Aim: For the listing that follows, give again exactly the lines from the one with "Continue the Blender" to the one with "b = nb(); box(b, (-.055, -.15, 2.035), (-.016, -.06, 2.052));", including both.
^^^^
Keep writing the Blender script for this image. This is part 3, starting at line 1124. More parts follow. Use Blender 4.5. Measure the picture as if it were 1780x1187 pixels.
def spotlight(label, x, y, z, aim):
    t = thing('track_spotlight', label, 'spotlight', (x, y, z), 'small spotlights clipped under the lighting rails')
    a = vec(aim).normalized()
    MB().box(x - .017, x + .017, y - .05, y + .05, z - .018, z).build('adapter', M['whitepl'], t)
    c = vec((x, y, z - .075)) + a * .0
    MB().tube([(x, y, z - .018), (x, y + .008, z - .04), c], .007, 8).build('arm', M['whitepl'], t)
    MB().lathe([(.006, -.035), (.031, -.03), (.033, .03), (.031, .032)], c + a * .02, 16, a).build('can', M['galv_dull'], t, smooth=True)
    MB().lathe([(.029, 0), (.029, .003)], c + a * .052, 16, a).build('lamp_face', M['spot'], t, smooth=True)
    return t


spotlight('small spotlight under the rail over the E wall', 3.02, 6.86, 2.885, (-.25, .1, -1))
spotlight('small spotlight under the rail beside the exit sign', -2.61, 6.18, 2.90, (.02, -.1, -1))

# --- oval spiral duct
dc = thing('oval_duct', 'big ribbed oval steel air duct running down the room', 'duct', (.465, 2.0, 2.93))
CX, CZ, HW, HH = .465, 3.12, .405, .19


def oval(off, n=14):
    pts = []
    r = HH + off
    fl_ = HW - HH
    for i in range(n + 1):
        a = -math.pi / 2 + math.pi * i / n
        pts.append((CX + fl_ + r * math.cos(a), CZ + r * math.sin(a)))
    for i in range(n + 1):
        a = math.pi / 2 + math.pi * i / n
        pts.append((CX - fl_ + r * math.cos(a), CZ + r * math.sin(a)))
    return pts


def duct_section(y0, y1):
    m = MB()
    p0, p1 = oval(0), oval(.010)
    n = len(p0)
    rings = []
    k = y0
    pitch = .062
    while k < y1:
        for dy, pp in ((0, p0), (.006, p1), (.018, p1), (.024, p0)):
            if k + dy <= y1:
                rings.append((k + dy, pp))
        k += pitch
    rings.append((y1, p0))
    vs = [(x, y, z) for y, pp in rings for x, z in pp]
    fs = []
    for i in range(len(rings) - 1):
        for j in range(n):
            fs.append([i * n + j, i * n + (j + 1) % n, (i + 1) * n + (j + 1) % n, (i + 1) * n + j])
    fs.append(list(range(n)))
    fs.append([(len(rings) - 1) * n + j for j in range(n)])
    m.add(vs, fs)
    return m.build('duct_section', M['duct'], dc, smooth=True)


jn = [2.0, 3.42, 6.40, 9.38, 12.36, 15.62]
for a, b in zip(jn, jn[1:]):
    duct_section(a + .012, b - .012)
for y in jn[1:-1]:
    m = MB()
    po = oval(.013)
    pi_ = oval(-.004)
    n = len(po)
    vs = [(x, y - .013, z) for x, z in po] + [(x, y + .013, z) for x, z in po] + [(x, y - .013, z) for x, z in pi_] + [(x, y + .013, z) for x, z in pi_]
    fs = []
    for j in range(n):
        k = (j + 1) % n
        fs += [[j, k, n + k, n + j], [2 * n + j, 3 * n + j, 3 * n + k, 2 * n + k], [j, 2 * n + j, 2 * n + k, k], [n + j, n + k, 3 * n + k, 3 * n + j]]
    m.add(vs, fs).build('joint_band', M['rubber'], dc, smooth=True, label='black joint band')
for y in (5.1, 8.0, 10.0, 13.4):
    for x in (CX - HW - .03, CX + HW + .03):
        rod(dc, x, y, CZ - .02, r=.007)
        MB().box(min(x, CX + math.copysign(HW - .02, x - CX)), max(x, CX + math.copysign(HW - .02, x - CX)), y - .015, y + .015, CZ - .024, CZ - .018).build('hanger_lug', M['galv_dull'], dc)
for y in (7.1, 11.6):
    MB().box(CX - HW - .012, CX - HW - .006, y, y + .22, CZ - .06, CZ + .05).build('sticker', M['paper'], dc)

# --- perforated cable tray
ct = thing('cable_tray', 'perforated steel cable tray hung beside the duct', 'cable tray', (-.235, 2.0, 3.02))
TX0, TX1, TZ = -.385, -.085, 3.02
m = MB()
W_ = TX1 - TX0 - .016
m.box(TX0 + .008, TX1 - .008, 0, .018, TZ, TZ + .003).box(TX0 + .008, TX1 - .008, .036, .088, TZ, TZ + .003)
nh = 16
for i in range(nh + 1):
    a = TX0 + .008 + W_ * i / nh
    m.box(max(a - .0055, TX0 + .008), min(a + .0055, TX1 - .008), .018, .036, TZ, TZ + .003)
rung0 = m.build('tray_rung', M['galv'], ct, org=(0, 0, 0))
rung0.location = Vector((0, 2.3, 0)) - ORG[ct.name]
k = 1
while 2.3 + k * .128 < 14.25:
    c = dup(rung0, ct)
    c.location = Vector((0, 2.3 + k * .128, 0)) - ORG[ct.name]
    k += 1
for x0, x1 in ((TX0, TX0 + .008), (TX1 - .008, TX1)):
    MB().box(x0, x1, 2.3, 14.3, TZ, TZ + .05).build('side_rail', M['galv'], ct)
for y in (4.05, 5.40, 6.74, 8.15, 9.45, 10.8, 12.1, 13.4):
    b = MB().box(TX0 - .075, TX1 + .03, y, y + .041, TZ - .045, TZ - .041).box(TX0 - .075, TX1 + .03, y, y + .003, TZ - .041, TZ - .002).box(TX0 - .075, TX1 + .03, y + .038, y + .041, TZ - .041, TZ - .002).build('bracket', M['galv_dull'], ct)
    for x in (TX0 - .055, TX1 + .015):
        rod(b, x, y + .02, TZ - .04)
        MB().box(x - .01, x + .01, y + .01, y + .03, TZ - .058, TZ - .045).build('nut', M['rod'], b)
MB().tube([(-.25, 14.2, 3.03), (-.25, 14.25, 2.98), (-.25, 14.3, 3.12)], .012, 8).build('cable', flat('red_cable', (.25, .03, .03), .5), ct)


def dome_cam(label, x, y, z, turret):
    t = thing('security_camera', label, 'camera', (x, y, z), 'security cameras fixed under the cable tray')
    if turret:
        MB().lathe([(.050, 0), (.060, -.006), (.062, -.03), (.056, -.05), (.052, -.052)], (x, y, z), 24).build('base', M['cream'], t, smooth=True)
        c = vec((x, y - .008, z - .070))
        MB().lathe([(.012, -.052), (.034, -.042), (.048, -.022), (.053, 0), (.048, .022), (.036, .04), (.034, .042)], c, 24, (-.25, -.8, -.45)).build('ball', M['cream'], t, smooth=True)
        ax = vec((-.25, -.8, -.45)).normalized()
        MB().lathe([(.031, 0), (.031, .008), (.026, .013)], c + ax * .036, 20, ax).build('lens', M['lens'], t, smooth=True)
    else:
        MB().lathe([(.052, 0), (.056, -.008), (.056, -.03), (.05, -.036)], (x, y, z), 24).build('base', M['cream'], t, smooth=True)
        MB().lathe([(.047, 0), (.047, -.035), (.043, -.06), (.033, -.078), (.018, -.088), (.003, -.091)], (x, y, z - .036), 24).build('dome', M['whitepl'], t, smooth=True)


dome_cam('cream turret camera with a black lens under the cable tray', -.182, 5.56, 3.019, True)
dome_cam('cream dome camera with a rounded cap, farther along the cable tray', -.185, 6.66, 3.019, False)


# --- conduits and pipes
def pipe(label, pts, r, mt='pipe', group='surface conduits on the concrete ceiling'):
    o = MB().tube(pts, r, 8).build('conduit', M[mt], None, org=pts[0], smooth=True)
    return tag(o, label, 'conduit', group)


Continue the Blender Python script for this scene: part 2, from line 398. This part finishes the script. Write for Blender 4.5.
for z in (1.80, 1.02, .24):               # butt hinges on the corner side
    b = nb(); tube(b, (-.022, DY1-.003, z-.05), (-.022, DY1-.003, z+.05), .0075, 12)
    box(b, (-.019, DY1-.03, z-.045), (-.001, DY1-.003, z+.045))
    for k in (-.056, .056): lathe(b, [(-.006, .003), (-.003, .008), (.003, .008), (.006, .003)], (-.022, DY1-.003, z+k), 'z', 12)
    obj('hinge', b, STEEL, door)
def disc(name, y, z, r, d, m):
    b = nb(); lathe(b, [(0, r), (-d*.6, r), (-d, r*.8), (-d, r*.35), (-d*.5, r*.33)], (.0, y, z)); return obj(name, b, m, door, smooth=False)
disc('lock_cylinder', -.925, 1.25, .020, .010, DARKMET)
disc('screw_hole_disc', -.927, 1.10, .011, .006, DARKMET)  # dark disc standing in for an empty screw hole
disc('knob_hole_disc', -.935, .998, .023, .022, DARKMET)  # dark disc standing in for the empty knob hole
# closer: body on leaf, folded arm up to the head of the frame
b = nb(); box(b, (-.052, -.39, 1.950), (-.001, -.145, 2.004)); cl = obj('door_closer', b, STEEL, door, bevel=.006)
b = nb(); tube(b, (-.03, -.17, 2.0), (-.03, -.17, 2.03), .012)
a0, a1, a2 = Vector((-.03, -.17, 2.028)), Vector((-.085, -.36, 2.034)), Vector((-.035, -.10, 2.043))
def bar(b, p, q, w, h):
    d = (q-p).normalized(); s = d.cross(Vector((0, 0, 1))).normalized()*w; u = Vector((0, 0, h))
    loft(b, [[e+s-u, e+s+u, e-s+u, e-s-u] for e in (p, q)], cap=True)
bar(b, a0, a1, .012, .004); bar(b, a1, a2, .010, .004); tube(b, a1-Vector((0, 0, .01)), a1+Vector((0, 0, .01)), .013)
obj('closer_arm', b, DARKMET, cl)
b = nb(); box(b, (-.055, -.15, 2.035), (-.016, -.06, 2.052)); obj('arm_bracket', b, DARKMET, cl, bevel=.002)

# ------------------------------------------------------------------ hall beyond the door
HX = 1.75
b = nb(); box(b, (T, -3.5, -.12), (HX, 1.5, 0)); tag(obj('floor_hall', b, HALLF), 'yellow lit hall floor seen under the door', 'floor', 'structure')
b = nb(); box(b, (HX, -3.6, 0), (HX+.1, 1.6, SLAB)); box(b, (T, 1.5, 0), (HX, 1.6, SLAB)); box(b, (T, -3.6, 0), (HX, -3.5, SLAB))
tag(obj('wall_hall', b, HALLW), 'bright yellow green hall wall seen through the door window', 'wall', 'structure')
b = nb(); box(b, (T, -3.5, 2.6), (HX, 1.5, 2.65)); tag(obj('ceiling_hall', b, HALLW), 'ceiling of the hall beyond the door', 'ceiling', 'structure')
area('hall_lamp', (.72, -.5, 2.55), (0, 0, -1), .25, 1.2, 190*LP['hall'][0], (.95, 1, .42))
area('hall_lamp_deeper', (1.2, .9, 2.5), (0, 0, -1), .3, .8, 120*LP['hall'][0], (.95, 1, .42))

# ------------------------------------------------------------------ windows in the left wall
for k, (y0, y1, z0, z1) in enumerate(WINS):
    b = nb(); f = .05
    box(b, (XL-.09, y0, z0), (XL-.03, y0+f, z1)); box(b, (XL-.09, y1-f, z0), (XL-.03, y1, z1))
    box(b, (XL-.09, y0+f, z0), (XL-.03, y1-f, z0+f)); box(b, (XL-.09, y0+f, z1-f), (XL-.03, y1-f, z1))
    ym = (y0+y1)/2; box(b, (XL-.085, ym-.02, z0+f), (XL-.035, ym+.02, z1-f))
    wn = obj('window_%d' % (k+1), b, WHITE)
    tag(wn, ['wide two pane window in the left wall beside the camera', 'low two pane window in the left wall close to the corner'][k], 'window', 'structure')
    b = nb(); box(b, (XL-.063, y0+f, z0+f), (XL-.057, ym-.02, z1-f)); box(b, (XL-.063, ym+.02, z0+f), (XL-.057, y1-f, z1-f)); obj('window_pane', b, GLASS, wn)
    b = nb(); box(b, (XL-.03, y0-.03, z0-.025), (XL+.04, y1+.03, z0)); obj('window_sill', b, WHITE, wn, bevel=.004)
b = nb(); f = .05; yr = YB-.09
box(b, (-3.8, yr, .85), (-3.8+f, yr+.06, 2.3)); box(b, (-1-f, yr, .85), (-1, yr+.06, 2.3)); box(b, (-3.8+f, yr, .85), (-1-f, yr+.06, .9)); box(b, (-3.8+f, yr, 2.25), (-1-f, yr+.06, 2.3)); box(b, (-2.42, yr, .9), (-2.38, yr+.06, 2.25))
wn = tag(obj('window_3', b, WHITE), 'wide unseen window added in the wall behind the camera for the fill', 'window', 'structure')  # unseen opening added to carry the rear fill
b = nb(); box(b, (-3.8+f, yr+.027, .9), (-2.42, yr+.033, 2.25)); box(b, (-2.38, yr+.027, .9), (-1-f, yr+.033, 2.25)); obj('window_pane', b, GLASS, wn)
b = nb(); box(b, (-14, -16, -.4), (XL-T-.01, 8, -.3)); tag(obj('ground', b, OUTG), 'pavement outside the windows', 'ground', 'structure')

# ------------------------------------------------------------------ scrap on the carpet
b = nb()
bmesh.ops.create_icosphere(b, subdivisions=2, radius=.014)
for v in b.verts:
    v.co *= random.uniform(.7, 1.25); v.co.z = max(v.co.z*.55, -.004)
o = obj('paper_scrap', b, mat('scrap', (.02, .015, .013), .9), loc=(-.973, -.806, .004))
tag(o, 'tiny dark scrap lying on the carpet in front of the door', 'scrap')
^^^^
Written answer:
Continue the Blender Python script for this scene: part 2, from line 398. This part finishes the script. Write for Blender 4.5.
for z in (1.80, 1.02, .24):               # butt hinges on the corner side
    b = nb(); tube(b, (-.022, DY1-.003, z-.05), (-.022, DY1-.003, z+.05), .0075, 12)
    box(b, (-.019, DY1-.03, z-.045), (-.001, DY1-.003, z+.045))
    for k in (-.056, .056): lathe(b, [(-.006, .003), (-.003, .008), (.003, .008), (.006, .003)], (-.022, DY1-.003, z+k), 'z', 12)
    obj('hinge', b, STEEL, door)
def disc(name, y, z, r, d, m):
    b = nb(); lathe(b, [(0, r), (-d*.6, r), (-d, r*.8), (-d, r*.35), (-d*.5, r*.33)], (.0, y, z)); return obj(name, b, m, door, smooth=False)
disc('lock_cylinder', -.925, 1.25, .020, .010, DARKMET)
disc('screw_hole_disc', -.927, 1.10, .011, .006, DARKMET)  # dark disc standing in for an empty screw hole
disc('knob_hole_disc', -.935, .998, .023, .022, DARKMET)  # dark disc standing in for the empty knob hole
# closer: body on leaf, folded arm up to the head of the frame
b = nb(); box(b, (-.052, -.39, 1.950), (-.001, -.145, 2.004)); cl = obj('door_closer', b, STEEL, door, bevel=.006)
b = nb(); tube(b, (-.03, -.17, 2.0), (-.03, -.17, 2.03), .012)
a0, a1, a2 = Vector((-.03, -.17, 2.028)), Vector((-.085, -.36, 2.034)), Vector((-.035, -.10, 2.043))
def bar(b, p, q, w, h):
    d = (q-p).normalized(); s = d.cross(Vector((0, 0, 1))).normalized()*w; u = Vector((0, 0, h))
    loft(b, [[e+s-u, e+s+u, e-s+u, e-s-u] for e in (p, q)], cap=True)
bar(b, a0, a1, .012, .004); bar(b, a1, a2, .010, .004); tube(b, a1-Vector((0, 0, .01)), a1+Vector((0, 0, .01)), .013)
obj('closer_arm', b, DARKMET, cl)
b = nb(); box(b, (-.055, -.15, 2.035), (-.016, -.06, 2.052)); obj('arm_bracket', b, DARKMET, cl, bevel=.002)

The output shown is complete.